Monday, August 18, 2008

Corn and Zucchini Bisque

August can be such a bittersweet month. On the one hand, summer is drawing to a close, the days are getting shorter, and the whole back-to-school thing looms ever larger on the horizon. It's sort of like the Sunday afternoon of the year: there's nothing on TV but "Wild Kingdom," and you haven't even started your homework yet. On the other hand, Mother Nature's bounty is at it's zenith: there's fresh corn! And tomatoes! And zucchini...lots and lots and lots of zucchini. As noted in a previous post, I'm personally incapable of raising anything but our annual bumper crop of mint, but we're blessed with green-fingered friends who are generous with their bounty (Christine and Jeffrey, you know who you are). Why, in the past three days alone we've produced a couple dozen zucchini muffins, a pile of party-bound crudites to accompany muhammara and hummus, and the zucchini pasta with raw cashew alfredo sauce from "Ani's Raw Food Kitchen," which was not only incredibly easy but totally yum; highly recommended. Nonetheless, we still have a few left, just crying out to be eaten before it's too late.

To complement this plethora of pulses, two days ago we picked up a dozen ears of beautiful corn, of which we ate only six. I am a firm believer that just-shucked corn should be cooked immediately and eaten right off the cob, but the fact is that it's easy to get a little excited at the farm stand and overbuy. All that uneaten corn provoked the overpowering urge to make some sort of chowder or bisque, and it occurred to me that here we had two summery things could only be made better by swimming together (well, actually, being pureed together) in a lovely, thick, thyme and tarragon-scented soup. And so they were; this recipe is the perfect use for the extra ears you couldn't quite finish, and tastes really good on those late August evenings that carry just a hint of cooler nights to come...and it will get rid of some of that zucchini, too!

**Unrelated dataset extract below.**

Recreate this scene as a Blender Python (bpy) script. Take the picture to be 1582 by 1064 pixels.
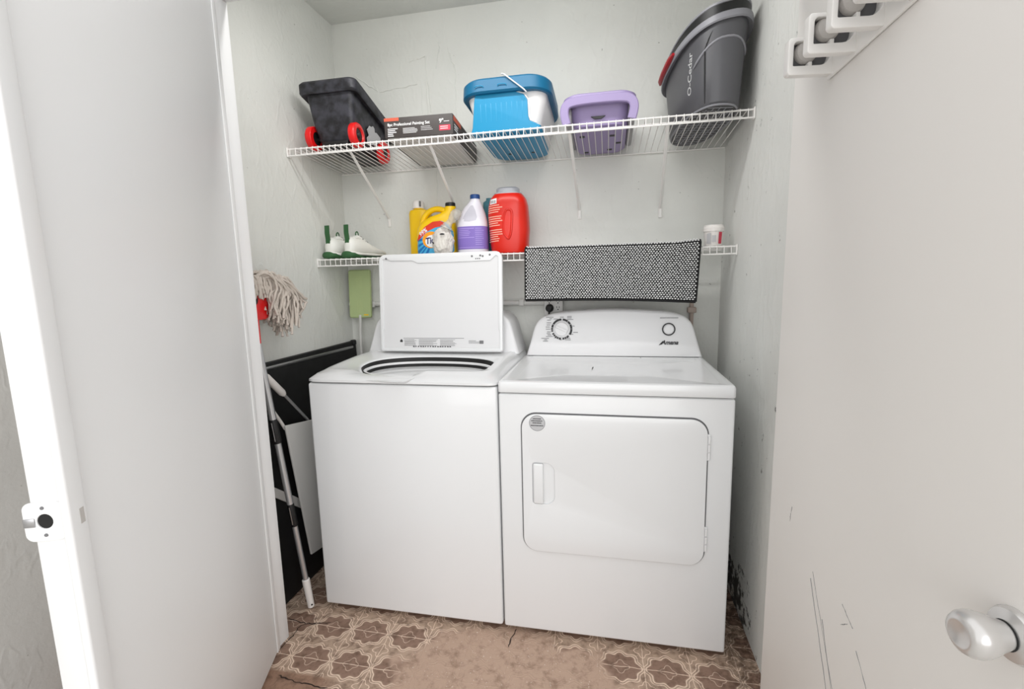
import bpy, bmesh, math, random
from mathutils import Vector, Matrix, noise
random.seed(7)
for o in list(bpy.data.objects): bpy.data.objects.remove(o)
SC = bpy.context.scene
COL = SC.collection
PI = math.pi

# ------------------------------------------------------------------ camera
CX, CY, CZ = 0.355, -1.4863, 1.2535
YAW, PIT, ROL, FPX = 0.2018, -0.1401, -0.023, 726.56
F = Vector((-math.sin(YAW)*math.cos(PIT), math.cos(YAW)*math.cos(PIT), math.sin(PIT)))
R0 = Vector((math.cos(YAW), math.sin(YAW), 0)); U0 = R0.cross(F)
RR = R0*math.cos(ROL)+U0*math.sin(ROL); UU = -R0*math.sin(ROL)+U0*math.cos(ROL)
cam = bpy.data.cameras.new('camera'); camo = bpy.data.objects.new('camera', cam); COL.objects.link(camo)
cam.sensor_fit = 'HORIZONTAL'; cam.sensor_width = 36; cam.lens = FPX/1582*36; cam.clip_start = .01
camo.matrix_world = Matrix(((RR.x, UU.x, -F.x, CX), (RR.y, UU.y, -F.y, CY), (RR.z, UU.z, -F.z, CZ), (0, 0, 0, 1)))
SC.camera = camo

# ------------------------------------------------------------------ light
W = bpy.data.worlds.new('sky'); SC.world = W; W.use_nodes = True
bg = W.node_tree.nodes['Background']; bg.inputs[0].default_value = (1.0, 1.0, 1.0, 1); bg.inputs[1].default_value = 1.25
def sun(name, energy, ang, rx, rz, col=(1, 1, 1)):
    l = bpy.data.lights.new(name, 'SUN'); l.energy = energy; l.angle = ang; l.color = col
    o = bpy.data.objects.new(name, l); COL.objects.link(o); o.rotation_euler = (rx, 0, rz); return o
sun('hazy_sun', 1.65, 1.1, math.radians(91), math.radians(18))
def fill_lamp(x0, x1, y, z, power):
    l = bpy.data.lights.new('fill_light', 'AREA'); l.shape = 'RECTANGLE'; l.size = x1-x0; l.size_y = .05; l.energy = power; l.color = (1, .995, .98)
    o = bpy.data.objects.new('fill_light', l); COL.objects.link(o); o.location = ((x0+x1)/2, y, z); o.rotation_euler = (math.radians(42), 0, 0); return o
fill_lamp(-.66, .56, -.105, 2.255, 6.3)      # fill light added out of view inside the cupboard, above the door opening
SC.view_settings.view_transform = 'Standard'; SC.view_settings.look = 'None'
SC.view_settings.exposure = 0.0; SC.view_settings.gamma = 1; SC.view_settings.use_curve_mapping = False

# ------------------------------------------------------------------ materials
def S(r, g=None, b=None):
    if g is None: g = b = r
    f = lambda c: (c/255/12.92) if c/255 <= .04045 else ((c/255+.055)/1.055)**2.4
    return (f(r), f(g), f(b), 1)
def mat(name, col, rough=.5, metal=0, coat=0, bump=None, var=None, trans=0, alpha=1, spec=.5):
    m = bpy.data.materials.new(name); m.use_nodes = True; nt = m.node_tree; b = nt.nodes['Principled BSDF']
    b.inputs['Base Color'].default_value = col; b.inputs['Roughness'].default_value = rough
    b.inputs['Metallic'].default_value = metal; b.inputs['Coat Weight'].default_value = coat
    b.inputs['Transmission Weight'].default_value = trans; b.inputs['Alpha'].default_value = alpha
    b.inputs['Specular IOR Level'].default_value = spec
    tc = nt.nodes.new('ShaderNodeTexCoord')
    if bump:
        n = nt.nodes.new('ShaderNodeTexNoise'); n.inputs['Scale'].default_value = bump[0]; n.inputs['Detail'].default_value = 4
        nt.links.new(tc.outputs['Object'], n.inputs['Vector'])
        bn = nt.nodes.new('ShaderNodeBump'); bn.inputs['Strength'].default_value = bump[1]; bn.inputs['Distance'].default_value = bump[2] if len(bump) > 2 else .002
        nt.links.new(n.outputs[0], bn.inputs['Height']); nt.links.new(bn.outputs[0], b.inputs['Normal'])
    if var:
        n = nt.nodes.new('ShaderNodeTexNoise'); n.inputs['Scale'].default_value = var[0]; n.inputs['Detail'].default_value = 5
        nt.links.new(tc.outputs['Object'], n.inputs['Vector'])
        r = nt.nodes.new('ShaderNodeValToRGB'); r.color_ramp.elements[0].position = .38; r.color_ramp.elements[1].position = .62
        r.color_ramp.elements[0].color = col; r.color_ramp.elements[1].color = var[1]
        nt.links.new(n.outputs[0], r.inputs[0]); nt.links.new(r.outputs[0], b.inputs['Base Color'])
    return m
class NT:
    """small node-graph helper"""
    def __init__(s, m): s.t = m.node_tree; s.b = s.t.nodes['Principled BSDF']
    def put(s, inp, v):
        if hasattr(v, 'is_linked') or isinstance(v, bpy.types.NodeSocket): s.t.links.new(v, inp)
        else: inp.default_value = v
    def m(s, op, a, b=0, c=0):
        n = s.t.nodes.new('ShaderNodeMath'); n.operation = op
        s.put(n.inputs[0], a); s.put(n.inputs[1], b); s.put(n.inputs[2], c); return n.outputs[0]
    def sm(s, v, lo, hi):
        n = s.t.nodes.new('ShaderNodeMapRange'); n.interpolation_type = 'SMOOTHSTEP'
        s.put(n.inputs[0], v); n.inputs[1].default_value = lo; n.inputs[2].default_value = hi; return n.outputs[0]
    def mix(s, f, a, b):
        n = s.t.nodes.new('ShaderNodeMix'); n.data_type = 'RGBA'
        s.put(n.inputs[0], f); s.put(n.inputs[6], a); s.put(n.inputs[7], b); return n.outputs[2]
    def noise(s, sc, det=4, vec=None, rough=.5):
        n = s.t.nodes.new('ShaderNodeTexNoise'); n.inputs['Scale'].default_value = sc; n.inputs['Detail'].default_value = det
        n.inputs['Roughness'].default_value = rough
        s.t.links.new(vec if vec else s.co(), n.inputs['Vector']); return n.outputs[0]
    def co(s):
        if not hasattr(s, '_c'): s._c = s.t.nodes.new('ShaderNodeTexCoord').outputs['Object']
        return s._c
    def xyz(s):
        n = s.t.nodes.new('ShaderNodeSeparateXYZ'); s.t.links.new(s.co(), n.inputs[0]); return n.outputs
    def bump(s, h, st, d):
        n = s.t.nodes.new('ShaderNodeBump'); n.inputs['Strength'].default_value = st; n.inputs['Distance'].default_value = d
        s.t.links.new(h, n.inputs['Height']); s.t.links.new(n.outputs[0], s.b.inputs['Normal'])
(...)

Before making this, you should banish any nasty childhood memories of those gross, mushy chowders with the flavor of bacon grease and the texture of {{shudder}} canned creamed corn, and get ready for this fresh, mildly spicy concoction that knows what a corn-based soup should be. Be forewarned that this recipe calls for a ton of vegetables, and the lion's share of the labor is in the chopping; don't be alarmed by the volume of the ingredients, because they cook down a lot, and once pureed make a perfectly reasonable quantity of soup. You're going to want it for leftovers, anyway, because it will be even better the next day. This soup is actually surprisingly filling, and a little goes a long way. We had it with just a great big salad, but it would be delicious with some nice crusty bread, especially as the weather cools down. Neither corn nor zucchini season is over yet, so we'll probably be having this at least another once or twice before it's time for apple pie.

Corn and Zucchini Bisque
~ 1 tbsp. oil
~ 2 tbsp. minced garlic
~ 2 cups chopped onions
~ 1 cup chopped scallions
~ 1 cup diced celery
~ 1 cup diced carrots
~ 1 cup diced bell pepper
~ 8 cups chopped zucchini
~ 8 cups corn (about 8 cobs' worth)
~ 1 tbsp. tarragon
~ 1 tsp. each: salt, parsley, basil
~ 2 tsp. each: rosemary, dill
~ ½ tsp. nutmeg
~ ¼ tsp. cayenne pepper,
~ ¼ cup fresh thyme
~ 2 cups vegetable broth
~ 1 cup soymilk

~ In a large pot, heat the oil over medium heat. Add the onions and cook for a minute or two before adding the garlic and celery. Sauté another 3-4 minutes, adding a little of the broth to prevent sticking if necessary.
~ Add the scallions, carrots, bell peppers and all the seasonings except the fresh thyme. Stir until well combined and cook another 5 minutes.
~ Add the zucchini and mix thoroughly. Add 1 cup of the broth, bring to a boil, then cover and cook for 10 minutes, until the zucchini is getting soft.
~ Add the corn, fresh thyme and remaining broth, return to a boil, then replace the cover and cook over low heat for 10 more minutes.
~ Remove from heat and add the soymilk. At this point, you can transfer the mixture to a food processor and blend in batches, or simply puree with an immersion blender; we're going for a smooth, bisquelike texture here.
~ Return to heat, being careful not to boil, and serve immediately.


  1. Oh, man. This reminds me, I've been meaning to make a corn-y soup.